La beauté, la séduction, le charme, l'harmonie, le travail, le goût de la perfection : « Autant de notions du XIXe siècle. » Un seul mot résume tout : le discours. Si vous n'avez pas de discours, vous ne pouvez pas être un artiste contemporain. Le Dussaert de la pièce en avait un. Entré aux Beaux-Arts de Paris en 1966, mauvaise période, juste avant 68, « il passe des journées entières au Louvre et au Palais de Tokyo ». A copier servilement. C'est là que germe en lui l'idée de sa première exposition en septembre 1981 à la galerie Arcadie, dans le Marais, génialement intitulée « D'après ». Chacune des 19 œuvres exposées est peinte d'après un chef-d'œuvre. Et après lui. Jacques Mougenot a le privilège de pouvoir nous en montrer quelques-uns.

En premier lieu : le célèbre « Après La Joconde », surnommé par un critique aigri « La Joconde était dans l'escalier ». Il s'agit tout simplement du paysage qu'on apercevrait si la Joconde était arrivée en retard à une séance de pose chez Léonard. Y figurait aussi « Après le déjeuner sur l'herbe » d'après Manet. La clairière est vide, parsemée de quelques reliefs de repas. Selon la même technique : « Après l'embarquement pour Cythère » d'après Watteau : de vagues vagues. « Après le radeau de la Méduse » : c'est pas gai. 18 toiles sur les 19 ont été achetées par des musées internationaux, malgré quelques commentaires acerbes de jaloux, qualifiant Dussaert d'artiste « parasitaire, impuissant et stérile ».

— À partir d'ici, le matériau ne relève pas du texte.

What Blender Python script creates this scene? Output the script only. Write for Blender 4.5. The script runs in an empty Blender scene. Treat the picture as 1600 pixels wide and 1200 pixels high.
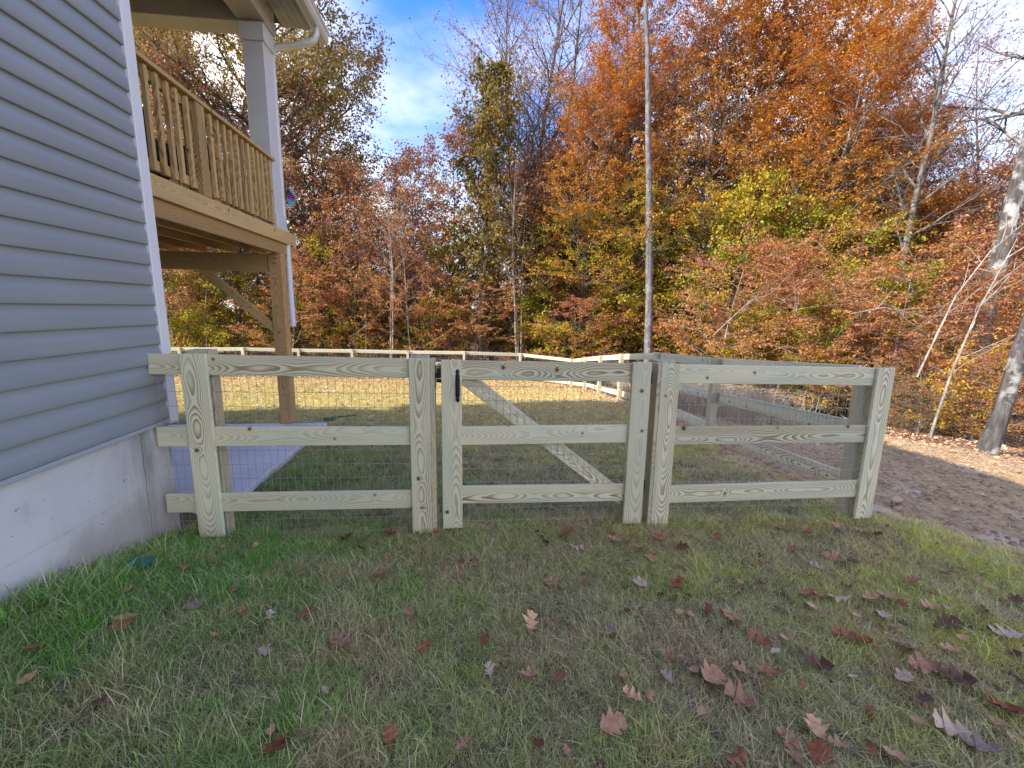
import bpy, bmesh, math, random
import numpy as np
from mathutils import Vector, Matrix
SC = bpy.context.scene
COL = SC.collection
rad = math.radians

# ------------------------------------------------------------------ camera, sky, sun, exposure
cam_d = bpy.data.cameras.new('camera'); cam = bpy.data.objects.new('camera', cam_d); COL.objects.link(cam)
SC.camera = cam
cam_d.sensor_fit = 'HORIZONTAL'; cam_d.sensor_width = 36.0; cam_d.lens = 36.0 * 680 / 1600
cam_d.clip_start = 0.05; cam_d.clip_end = 2000
_yaw, _pit, _rol = rad(6.3), rad(-9.8), rad(0.85)
_F = Vector((math.sin(_yaw) * math.cos(_pit), math.cos(_yaw) * math.cos(_pit), math.sin(_pit)))
_R0 = Vector((math.cos(_yaw), -math.sin(_yaw), 0)); _U0 = _R0.cross(_F)
_R = _R0 * math.cos(_rol) + _U0 * math.sin(_rol); _U = _R.cross(_F)
cam.matrix_world = Matrix(((_R.x, _U.x, -_F.x, 0), (_R.y, _U.y, -_F.y, 0), (_R.z, _U.z, -_F.z, 1.6), (0, 0, 0, 1)))

SUN_AZ, SUN_EL = 254.0, 32.0     # compass style: degrees clockwise from +Y of where the sun stands
sd = bpy.data.lights.new('sun', 'SUN'); so = bpy.data.objects.new('sun', sd); COL.objects.link(so)
sd.energy = 2.35; sd.angle = rad(0.6); sd.color = (1.0, 0.93, 0.82)
_sv = Vector((math.sin(rad(SUN_AZ)) * math.cos(rad(SUN_EL)), math.cos(rad(SUN_AZ)) * math.cos(rad(SUN_EL)), math.sin(rad(SUN_EL))))
so.rotation_euler = _sv.to_track_quat('Z', 'Y').to_euler()
so.location = (-20, -10, 30)

W = bpy.data.worlds.new('World'); SC.world = W; W.use_nodes = True
SC.view_settings.view_transform = 'Standard'; SC.view_settings.look = 'None'
SC.view_settings.exposure = 2.08; SC.view_settings.gamma = 1.0
SC.view_settings.use_curve_mapping = False
SC.cycles.max_bounces = 6; SC.cycles.diffuse_bounces = 3; SC.cycles.glossy_bounces = 2
SC.cycles.transmission_bounces = 3; SC.cycles.transparent_max_bounces = 4
SC.cycles.caustics_reflective = False; SC.cycles.caustics_refractive = False

# ------------------------------------------------------------------ node helper
class NT:
    def __init__(s, tree):
        s.t = tree; tree.nodes.clear()
    def n(s, typ, ins=None, out=0, **attrs):
        nd = s.t.nodes.new(typ)
        for k, v in attrs.items(): setattr(nd, k, v)
        for k, v in (ins or {}).items():
            sk = nd.inputs[k]
            if isinstance(v, bpy.types.NodeSocket): s.t.links.new(v, sk)
            else: sk.default_value = v
        return nd.outputs[out] if out is not None else nd
    def m(s, op, a, b=0.0, c=0.0, clamp=False):
        return s.n('ShaderNodeMath', {0: a, 1: b, 2: c}, operation=op, use_clamp=clamp)
    def vm(s, op, a, b=(0, 0, 0)):
        return s.n('ShaderNodeVectorMath', {0: a, 1: b}, operation=op)
    def noise(s, v, scale, detail=3.0, rough=0.5, dim='3D', out=0):
        return s.n('ShaderNodeTexNoise', {'Vector': v, 'Scale': scale, 'Detail': detail, 'Roughness': rough}, out=out, noise_dimensions=dim)
    def ss(s, v, a, b, lo=0.0, hi=1.0):
        return s.n('ShaderNodeMapRange', {'Value': v, 'From Min': a, 'From Max': b, 'To Min': lo, 'To Max': hi}, interpolation_type='SMOOTHSTEP')
    def mix(s, f, a, b, bt='MIX'):
        nd = s.t.nodes.new('ShaderNodeMix'); nd.data_type = 'RGBA'; nd.blend_type = bt
        for k, v in ((0, f), (6, a), (7, b)):
            if isinstance(v, bpy.types.NodeSocket): s.t.links.new(v, nd.inputs[k])
            else: nd.inputs[k].default_value = (v if k == 0 else (*v[:3], 1))
        return nd.outputs[2]
    def ramp(s, f, pts, interp='LINEAR'):
        nd = s.t.nodes.new('ShaderNodeValToRGB'); cr = nd.color_ramp; cr.interpolation = interp
        while len(cr.elements) < len(pts): cr.elements.new(0.5)
        for e, (p, c) in zip(cr.elements, pts): e.position = p; e.color = (*c[:3], 1)
        s.t.links.new(f, nd.inputs[0]); return nd.outputs[0]
    def xyz(s, v):
        nd = s.t.nodes.new('ShaderNodeSeparateXYZ'); s.t.links.new(v, nd.inputs[0]); return nd.outputs
    def comb(s, x, y, z): return s.n('ShaderNodeCombineXYZ', {0: x, 1: y, 2: z})
    def bump(s, h, strength=0.3, dist=0.01):
        return s.n('ShaderNodeBump', {'Height': h, 'Strength': strength, 'Distance': dist})
    def surf(s, color, rough=0.6, normal=None, spec=0.5, metal=0.0):
        i = {'Base Color': color if isinstance(color, bpy.types.NodeSocket) else (*color, 1), 'Roughness': rough,
             'Specular IOR Level': spec, 'Metallic': metal}
        if normal is not None: i['Normal'] = normal
        b = s.n('ShaderNodeBsdfPrincipled', i)
        s.n('ShaderNodeOutputMaterial', {0: b}, out=None)

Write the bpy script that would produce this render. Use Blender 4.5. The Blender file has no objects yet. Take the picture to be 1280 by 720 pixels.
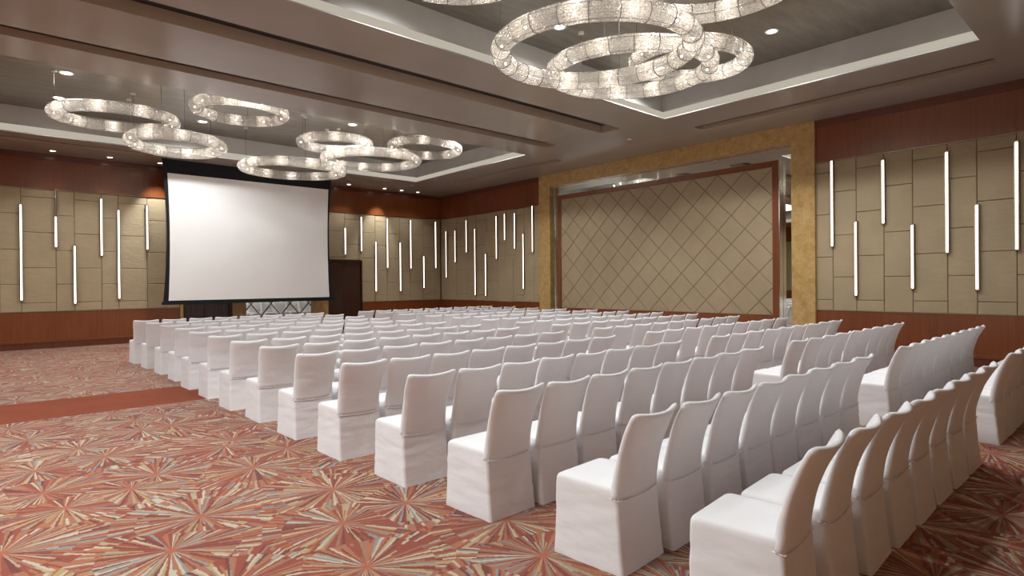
import bpy, bmesh, math, random
from mathutils import Vector, Matrix, noise
C = bpy.context.scene.collection
SC = bpy.context.scene
PI = math.pi
R = random.Random(7)

# ------------------------------------------------------------------ camera
cam_data = bpy.data.cameras.new('camera')
cam = bpy.data.objects.new('camera', cam_data)
C.objects.link(cam)
YAW, PITCH, ROLL, FPX, CY = 0.725187, -0.003258, 0.0084358, 726.81, 355.81
F = Vector((math.sin(YAW)*math.cos(PITCH), math.cos(YAW)*math.cos(PITCH), math.sin(PITCH)))
R0 = Vector((math.cos(YAW), -math.sin(YAW), 0))
D0 = F.cross(R0)
RR = R0*math.cos(ROLL) + D0*math.sin(ROLL)
DD = -R0*math.sin(ROLL) + D0*math.cos(ROLL)
m = Matrix((RR, -DD, -F)).transposed().to_4x4()
m.translation = Vector((0, 0, 1.6))
cam.matrix_world = m
cam_data.sensor_width = 36.0
cam_data.lens = FPX*36.0/1280
cam_data.shift_y = -(360-CY)/1280
cam_data.clip_start = 0.05
SC.camera = cam

# ------------------------------------------------------------------ world, exposure
w = bpy.data.worlds.new('world'); SC.world = w
w.use_nodes = True
w.node_tree.nodes['Background'].inputs[0].default_value = (0.05, 0.045, 0.04, 1)
w.node_tree.nodes['Background'].inputs[1].default_value = 0.2
SC.view_settings.view_transform = 'Standard'
SC.view_settings.look = 'None'
SC.view_settings.gamma = 1
SC.view_settings.use_curve_mapping = False
SC.view_settings.exposure = 0.45
try:
    SC.cycles.use_denoising = True
    SC.cycles.max_bounces = 10
    SC.cycles.diffuse_bounces = 5
    SC.cycles.glossy_bounces = 4
    SC.cycles.transparent_max_bounces = 16
    SC.cycles.sample_clamp_indirect = 4.0
    SC.cycles.caustics_reflective = False
    SC.cycles.caustics_refractive = False
except Exception:
    pass

BULB_W = 1.7          # watts of every chandelier bulb
COVE_E = .36           # cove diffuser
TUBE_E = 3.6           # wall light tubes
WASH_W = 60.0          # wall washing downlights
def tray_watts(x, y):   # wide downlights, stronger towards the right wall
    if y < 9: return (120 if y < 3 else 290 if y < 5 else 360) if x > 9 else 120 if x > 6 else 90 if x > 3 else 80
    return 420 if x > 9 else (90 if y < 13 else 210) if x > 6 else (90 if y < 13 else 420) if x > 3 else 110 if x > 0 else 40
CEIL, Z1, Z2 = 5.04, 0.95, 4.13
DA, DB = 19.3, 13.305          # far wall plane (y) and right wall plane (x)
XL, YN = -12.0, -1.3           # left wall, near wall

# large soft fill lights added out of frame at the left end, for side light
def area_light(name, loc, sx, sy, power, col=(.95, 1, 1)):
    l = bpy.data.lights.new(name, 'AREA'); l.shape = 'RECTANGLE'; l.size = sx; l.size_y = sy
    l.energy = power; l.color = col
    o = bpy.data.objects.new(name, l); C.objects.link(o); o.location = loc
    return o
area_light('added_fill_light', (-4.6, 4.4, 5.60), 5.0, 3.6, 520)
area_light('added_fill_light', (-4.6, 14.2, 5.60), 5.0, 3.6, 160)

# ------------------------------------------------------------------ materials
def nm(name):
    mt = bpy.data.materials.new(name); mt.use_nodes = True
    nt = mt.node_tree
    return mt, nt, nt.nodes['Principled BSDF']
def node(nt, typ, **kw):
    n = nt.nodes.new(typ)
    for k, v in kw.items():
        if k.startswith('i_'):
            n.inputs[int(k[2:])].default_value = v
        else:
            setattr(n, k, v)
    return n
def math_n(nt, op, a, b=None, c=None):
    n = nt.nodes.new('ShaderNodeMath'); n.operation = op
    for i, x in enumerate((a, b, c)):
        if x is None: continue
        if isinstance(x, (int, float)): n.inputs[i].default_value = x
        else: nt.links.new(x, n.inputs[i])
    return n.outputs[0]
def ramp(nt, fac, stops, interp='LINEAR'):
    n = nt.nodes.new('ShaderNodeValToRGB'); n.color_ramp.interpolation = interp
    el = n.color_ramp.elements
    while len(el) > 1: el.remove(el[-1])
    el[0].position, el[0].color = stops[0][0], (*stops[0][1], 1)
    for p, c in stops[1:]:
        e = el.new(p); e.color = (*c, 1)
    nt.links.new(fac, n.inputs[0])
    return n.outputs[0]
def obj_coords(nt, scale=(1, 1, 1)):
    tc = nt.nodes.new('ShaderNodeTexCoord'); mp = nt.nodes.new('ShaderNodeMapping')
    mp.inputs['Scale'].default_value = scale
    nt.links.new(tc.outputs['Object'], mp.inputs[0])
    return mp.outputs[0]
def noise_n(nt, vec, scale, detail=3, rough=.5):
    n = nt.nodes.new('ShaderNodeTexNoise'); n.inputs['Scale'].default_value = scale
    n.inputs['Detail'].default_value = detail; n.inputs['Roughness'].default_value = rough
    nt.links.new(vec, n.inputs['Vector'])
    return n.outputs['Fac']
def bump(nt, b, h, strength, dist=.01):
    n = nt.nodes.new('ShaderNodeBump'); n.inputs['Strength'].default_value = strength
    n.inputs['Distance'].default_value = dist
    nt.links.new(h, n.inputs['Height']); nt.links.new(n.outputs[0], b.inputs['Normal'])
def simple(name, col, rough=.5, metal=0, spec=.5, var=0.0, vscale=3):
    mt, nt, b = nm(name)
    b.inputs['Base Color'].default_value = (*col, 1)
    b.inputs['Roughness'].default_value = rough; b.inputs['Metallic'].default_value = metal
    b.inputs['Specular IOR Level'].default_value = spec
    f = noise_n(nt, obj_coords(nt), vscale, 4)
    lo = tuple(c*(1-var) for c in col); hi = tuple(min(1, c*(1+var)) for c in col)
    nt.links.new(ramp(nt, f, [(.3, lo), (.7, hi)]), b.inputs['Base Color'])
    return mt
def emit(name, col, s):
    mt = bpy.data.materials.new(name); mt.use_nodes = True; nt = mt.node_tree
    nt.nodes.clear(); e = nt.nodes.new('ShaderNodeEmission'); o = nt.nodes.new('ShaderNodeOutputMaterial')
    e.inputs[0].default_value = (*col, 1); e.inputs[1].default_value = s
    nt.links.new(e.outputs[0], o.inputs[0])
    return mt

def wood(name, c1, c2, rough=.25):
    mt, nt, b = nm(name)
    v = obj_coords(nt, (14, 14, .55))
    f = noise_n(nt, v, 2.2, 6, .65)
    v2 = obj_coords(nt, (1, 1, .25)); g = noise_n(nt, v2, 1.3, 3)
    mx = math_n(nt, 'ADD', math_n(nt, 'MULTIPLY', f, .7), math_n(nt, 'MULTIPLY', g, .3))
    nt.links.new(ramp(nt, mx, [(.32, c1), (.68, c2)]), b.inputs['Base Color'])
    b.inputs['Roughness'].default_value = rough
    b.inputs['Coat Weight'].default_value = .25; b.inputs['Coat Roughness'].default_value = .18
    return mt
M = {}
M['wood'] = wood('reddish_wood_veneer', (.14, .034, .008), (.24, .066, .016), .32)
M['wood_dark'] = wood('dark_wood', (.028, .010, .006), (.055, .018, .010), .25)
M['skirting'] = wood('skirting_wood', (.09, .025, .012), (.15, .042, .02), .3)
M['chrome'] = simple('polished_metal', (.75, .68, .6), .15, 1)
M['bronze'] = simple('bronze_trim', (.35, .25, .16), .3, .9)
M['mirror'] = simple('mirror_glass', (.80, .84, .80), .01, 1)
M['groove'] = simple('groove_shadow_fabric', (.14, .10, .06), .9)
M['black'] = simple('black_screen_cloth', (.008, .009, .011), .75, 0, .3)
M['white_paint'] = simple('white_enamel', (.75, .73, .70), .4)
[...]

Pas une œuvre retenue par un musée français : ce qui prouve notre retard conceptuel. Notre pays, il est vrai, devait se rattraper dix ans plus tard en exerçant un droit de préemption sur le chef-d'œuvre absolu de Dussaert. Allant jusqu'au bout de ses recherches, après l'art minimaliste, le croûtisme et autres « ismes », il avait en effet inventé le vacuisme. Pour en savoir plus, il faudra vous rendre à un prochain vernissage. Sachez seulement, si vous estimez faire partie des profanes, « ces néophytes incapables de juger des qualités d'une œuvre », qu'il y a heureusement des gens qui savent.

« Il y a au ministère, dans les musées, les galeries et même parmi les critiques des gens très compétents qui savent faire la différence. » En payant parfois très cher, comme Yasmina Reza l'esquissait dans « Art ». Sachez aussi que Jacques Mougenot jette là, comme sans y toucher, un regard exceptionnel d'intelligence et de cruelle lucidité sur l'escroquerie postmoderniste à la pensée.